To counter what it called the “aggressive and unfriendly” attitude towards it, Russia has carried out the biggest war games during peace time in its history, involving 300,000 troops who were joined by 3500 Chinese and some Mongolian troops. Known as  Vostok 2018, the drills were predictably criticised by NATO which organisation  termed this as “rehearsal for large-scale conflict”. The  Russian ministry of defence said that almost a third of its active military personnel took part in the week-long exercises in Siberia and the Russian Far East. 

The week-long exercise, held from 11 to15 September 2018 was spread across five army training grounds, four airbases and three seas: the Sea of Japan, the Bering Sea and the Sea of Okhotsk. Up to 80 naval vessels took part, from two Russian fleets. However, drills were not held near the disputed Kuril islands north of Japan. During the event, Russian army showcased its latest and lethal arsenal right from Iskander missiles that can carry nuclear warheads to T-80 and T-90 tanks and its next generation Su-34 and Su-35 fighters.
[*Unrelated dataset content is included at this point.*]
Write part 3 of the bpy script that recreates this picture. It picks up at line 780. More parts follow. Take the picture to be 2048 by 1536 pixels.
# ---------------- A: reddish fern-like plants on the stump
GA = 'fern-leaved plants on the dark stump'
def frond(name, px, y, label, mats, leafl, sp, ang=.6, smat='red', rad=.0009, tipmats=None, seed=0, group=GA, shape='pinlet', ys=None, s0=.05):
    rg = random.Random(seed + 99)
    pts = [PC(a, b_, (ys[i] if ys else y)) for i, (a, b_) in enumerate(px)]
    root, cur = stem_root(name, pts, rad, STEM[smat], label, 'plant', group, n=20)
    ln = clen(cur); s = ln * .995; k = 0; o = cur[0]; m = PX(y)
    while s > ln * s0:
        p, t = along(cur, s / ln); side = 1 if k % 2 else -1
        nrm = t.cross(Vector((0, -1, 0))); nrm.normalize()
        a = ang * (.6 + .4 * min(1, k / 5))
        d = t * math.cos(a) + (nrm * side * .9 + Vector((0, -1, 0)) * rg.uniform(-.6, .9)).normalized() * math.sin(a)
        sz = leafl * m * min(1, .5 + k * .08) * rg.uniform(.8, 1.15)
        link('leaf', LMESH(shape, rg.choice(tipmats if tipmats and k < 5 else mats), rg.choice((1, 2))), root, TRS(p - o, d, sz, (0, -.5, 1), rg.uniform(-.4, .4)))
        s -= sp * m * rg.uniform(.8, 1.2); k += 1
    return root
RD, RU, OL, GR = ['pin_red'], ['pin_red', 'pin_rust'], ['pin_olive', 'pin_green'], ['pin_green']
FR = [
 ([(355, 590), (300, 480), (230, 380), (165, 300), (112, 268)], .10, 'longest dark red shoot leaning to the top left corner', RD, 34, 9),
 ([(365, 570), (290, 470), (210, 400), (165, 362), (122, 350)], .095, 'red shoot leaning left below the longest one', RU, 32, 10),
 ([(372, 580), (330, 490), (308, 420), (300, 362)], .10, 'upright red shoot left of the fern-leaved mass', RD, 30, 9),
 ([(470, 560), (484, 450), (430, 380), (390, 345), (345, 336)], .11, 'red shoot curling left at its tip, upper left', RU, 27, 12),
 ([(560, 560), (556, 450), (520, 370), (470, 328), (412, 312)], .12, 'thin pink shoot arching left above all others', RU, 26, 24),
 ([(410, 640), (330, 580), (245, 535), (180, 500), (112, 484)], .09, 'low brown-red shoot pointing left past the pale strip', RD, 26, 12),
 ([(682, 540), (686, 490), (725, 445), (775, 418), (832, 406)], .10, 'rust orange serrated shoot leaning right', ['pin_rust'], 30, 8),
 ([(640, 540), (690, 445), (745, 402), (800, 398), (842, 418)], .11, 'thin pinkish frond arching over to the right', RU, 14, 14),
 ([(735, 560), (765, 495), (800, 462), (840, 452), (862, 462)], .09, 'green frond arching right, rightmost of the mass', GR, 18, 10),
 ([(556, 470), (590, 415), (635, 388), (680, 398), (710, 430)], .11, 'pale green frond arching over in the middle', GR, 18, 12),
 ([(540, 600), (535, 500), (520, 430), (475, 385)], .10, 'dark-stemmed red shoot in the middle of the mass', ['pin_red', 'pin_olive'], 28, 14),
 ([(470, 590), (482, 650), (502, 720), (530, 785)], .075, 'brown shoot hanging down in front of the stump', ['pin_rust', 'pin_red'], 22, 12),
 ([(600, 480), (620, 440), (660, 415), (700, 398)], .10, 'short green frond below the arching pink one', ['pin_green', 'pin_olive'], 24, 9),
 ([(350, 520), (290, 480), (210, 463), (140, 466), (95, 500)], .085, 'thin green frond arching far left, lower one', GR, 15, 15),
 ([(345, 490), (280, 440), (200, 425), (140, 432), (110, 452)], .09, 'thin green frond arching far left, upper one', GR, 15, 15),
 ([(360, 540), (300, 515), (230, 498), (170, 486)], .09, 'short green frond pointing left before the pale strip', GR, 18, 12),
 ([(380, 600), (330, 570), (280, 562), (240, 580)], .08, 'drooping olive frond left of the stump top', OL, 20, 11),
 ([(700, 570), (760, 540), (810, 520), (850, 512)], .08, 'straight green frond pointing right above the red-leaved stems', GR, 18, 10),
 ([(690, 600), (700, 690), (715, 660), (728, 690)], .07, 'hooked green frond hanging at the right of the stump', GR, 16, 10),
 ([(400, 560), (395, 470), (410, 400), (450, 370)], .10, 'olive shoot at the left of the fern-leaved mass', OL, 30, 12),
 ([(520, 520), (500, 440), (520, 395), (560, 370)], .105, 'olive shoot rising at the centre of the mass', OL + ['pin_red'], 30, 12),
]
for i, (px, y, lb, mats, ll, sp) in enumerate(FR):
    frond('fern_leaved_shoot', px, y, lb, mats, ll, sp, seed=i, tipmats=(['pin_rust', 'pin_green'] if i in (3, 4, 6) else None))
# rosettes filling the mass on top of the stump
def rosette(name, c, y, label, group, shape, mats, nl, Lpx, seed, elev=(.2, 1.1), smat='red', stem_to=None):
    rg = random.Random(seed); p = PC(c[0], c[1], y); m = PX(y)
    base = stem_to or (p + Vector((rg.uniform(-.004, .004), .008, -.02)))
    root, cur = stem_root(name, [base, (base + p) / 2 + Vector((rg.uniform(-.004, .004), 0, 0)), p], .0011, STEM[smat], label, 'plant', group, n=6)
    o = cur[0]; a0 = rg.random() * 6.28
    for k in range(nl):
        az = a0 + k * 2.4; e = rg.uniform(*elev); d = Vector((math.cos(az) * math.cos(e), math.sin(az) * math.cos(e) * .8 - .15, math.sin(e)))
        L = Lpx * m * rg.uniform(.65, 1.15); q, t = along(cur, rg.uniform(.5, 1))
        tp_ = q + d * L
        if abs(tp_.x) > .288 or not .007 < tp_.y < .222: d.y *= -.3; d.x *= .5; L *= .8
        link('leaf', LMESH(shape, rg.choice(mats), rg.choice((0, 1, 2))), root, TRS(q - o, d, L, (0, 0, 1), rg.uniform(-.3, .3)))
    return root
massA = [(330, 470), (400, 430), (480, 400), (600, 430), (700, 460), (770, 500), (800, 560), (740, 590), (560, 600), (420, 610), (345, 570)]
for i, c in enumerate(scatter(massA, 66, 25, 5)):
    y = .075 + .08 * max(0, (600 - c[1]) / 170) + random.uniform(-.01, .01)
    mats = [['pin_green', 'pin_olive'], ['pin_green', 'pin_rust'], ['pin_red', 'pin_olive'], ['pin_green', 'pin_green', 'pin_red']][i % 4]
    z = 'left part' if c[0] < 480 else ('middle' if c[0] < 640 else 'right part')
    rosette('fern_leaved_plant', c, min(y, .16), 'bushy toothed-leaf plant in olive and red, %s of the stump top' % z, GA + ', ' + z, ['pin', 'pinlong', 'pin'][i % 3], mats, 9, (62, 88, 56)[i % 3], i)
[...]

At sea, the Russian fleet deployed several frigates equipped with Kalibr missiles that have been used in Syria. The main focus of the exercise was to practice the rapid deployment of thousands of troops, as well as aircraft and vehicles, from western Russia to eastern regions, across thousands of miles.


Russian Defence Ministry thereafter released images of columns of tanks, armoured vehicles and warships on the move and combat helicopters and fighter aircraft taking off. In one clip, marines from Russia’s Northern Fleet and a motorised Arctic Brigade were shown disembarking from a large landing ship on a shore opposite Alaska. 

Russian President Vladimir Putin attended the war games after hosting an economic forum in Russia's far eastern city of Vladivostok where his Chinese counterpart Xi Jinping was one of the prominent guests. The Russian army compared this show of force to the USSR's 1981 war games that saw between 100,000 and 150,000 Warsaw Pact soldiers take part in Zapad-81 (West-81) -- the largest military exercises of the Soviet era. Sergey Shoygu, Minister of Defence of the Russian Federation said these exercises are even larger. “Imagine 36,000 military vehicles moving at the same time: tanks, armoured personnel carriers, infantry fighting vehicles -- and all of this, of course, in conditions as close to a combat situation as possible.” Russia’s military exercises come at a time of escalating tensions between Moscow and the West over accusations of Russian interference in western affairs and conflicts in the Ukraine and Syria.